-- EXERCISE MATERIAL start --
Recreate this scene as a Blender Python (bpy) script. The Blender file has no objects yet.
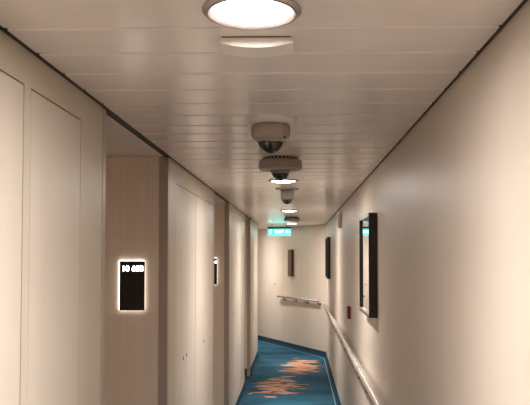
import bpy, bmesh, math
from mathutils import Vector, Matrix
PI = math.pi
C = bpy.context.scene.collection
S = bpy.context.scene
# ------------------------------------------------------------------ camera, world, exposure
EYE = 1.65
F = 700.0                                   # focal length in pixels of the 530 px frame
cam = bpy.data.cameras.new('camera'); co = bpy.data.objects.new('camera', cam); C.objects.link(co)
cam.sensor_width = 36; cam.lens = F/530*36
cam.shift_x = (265-285)/530; cam.shift_y = (230-202.5)/530
cam.clip_start = 0.02
co.location = (0, 0, EYE)
co.rotation_euler = (PI/2+math.atan(25/F), 0, math.atan(13/F))
S.camera = co
w = bpy.data.worlds.new('world'); S.world = w; w.use_nodes = True
w.node_tree.nodes['Background'].inputs[0].default_value = (1, .85, .7, 1)
w.node_tree.nodes['Background'].inputs[1].default_value = 0.02
S.view_settings.view_transform = 'Standard'; S.view_settings.look = 'None'
S.view_settings.gamma = 1; S.view_settings.use_curve_mapping = False
S.view_settings.exposure = 1.36
S.cycles.max_bounces = 24; S.cycles.diffuse_bounces = 16; S.cycles.glossy_bounces = 8; S.cycles.sample_clamp_indirect = 4
LAMP_W = 140.0
LAMP_DISC_W = 2.2
LAMP_COL = (1, .925, .87)

# ------------------------------------------------------------------ materials
def mat(name, col, rough=.5, metal=0, spec=.5, emit=None, es=0, coat=0):
    m = bpy.data.materials.new(name); m.use_nodes = True
    b = m.node_tree.nodes['Principled BSDF']
    b.inputs['Base Color'].default_value = (*col, 1); b.inputs['Roughness'].default_value = rough
    b.inputs['Metallic'].default_value = metal; b.inputs['Specular IOR Level'].default_value = spec
    b.inputs['Coat Weight'].default_value = coat
    if emit:
        b.inputs['Emission Color'].default_value = (*emit, 1); b.inputs['Emission Strength'].default_value = es
    return m
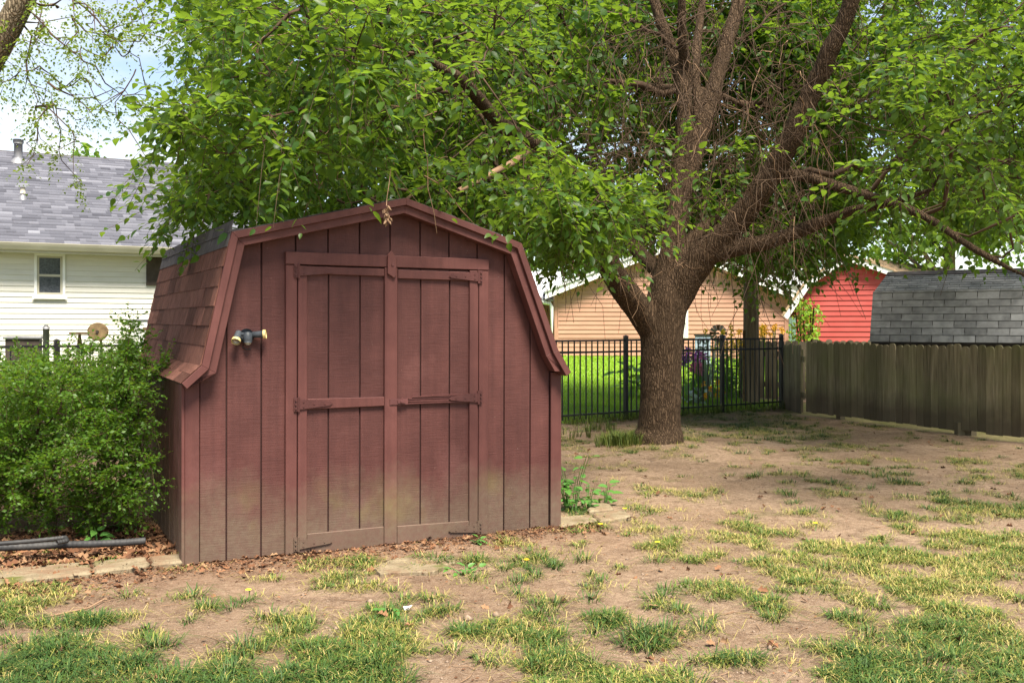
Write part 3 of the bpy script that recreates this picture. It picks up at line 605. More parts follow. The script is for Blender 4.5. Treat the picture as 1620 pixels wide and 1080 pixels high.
-- EXERCISE MATERIAL end --
◆ DIRECTIONS ◆
Repeat only the lines between the start of the data and the line with "LAMP_COL = (1, .925, .87)", including those two lines, and skip the pictures.

◆ THE SOLUTION ◆
Recreate this scene as a Blender Python (bpy) script. The Blender file has no objects yet.
import bpy, bmesh, math
from mathutils import Vector, Matrix
PI = math.pi
C = bpy.context.scene.collection
S = bpy.context.scene
# ------------------------------------------------------------------ camera, world, exposure
EYE = 1.65
F = 700.0                                   # focal length in pixels of the 530 px frame
cam = bpy.data.cameras.new('camera'); co = bpy.data.objects.new('camera', cam); C.objects.link(co)
cam.sensor_width = 36; cam.lens = F/530*36
cam.shift_x = (265-285)/530; cam.shift_y = (230-202.5)/530
cam.clip_start = 0.02
co.location = (0, 0, EYE)
co.rotation_euler = (PI/2+math.atan(25/F), 0, math.atan(13/F))
S.camera = co
w = bpy.data.worlds.new('world'); S.world = w; w.use_nodes = True
w.node_tree.nodes['Background'].inputs[0].default_value = (1, .85, .7, 1)
w.node_tree.nodes['Background'].inputs[1].default_value = 0.02
S.view_settings.view_transform = 'Standard'; S.view_settings.look = 'None'
S.view_settings.gamma = 1; S.view_settings.use_curve_mapping = False
S.view_settings.exposure = 1.36
S.cycles.max_bounces = 24; S.cycles.diffuse_bounces = 16; S.cycles.glossy_bounces = 8; S.cycles.sample_clamp_indirect = 4
LAMP_W = 140.0
LAMP_DISC_W = 2.2
LAMP_COL = (1, .925, .87)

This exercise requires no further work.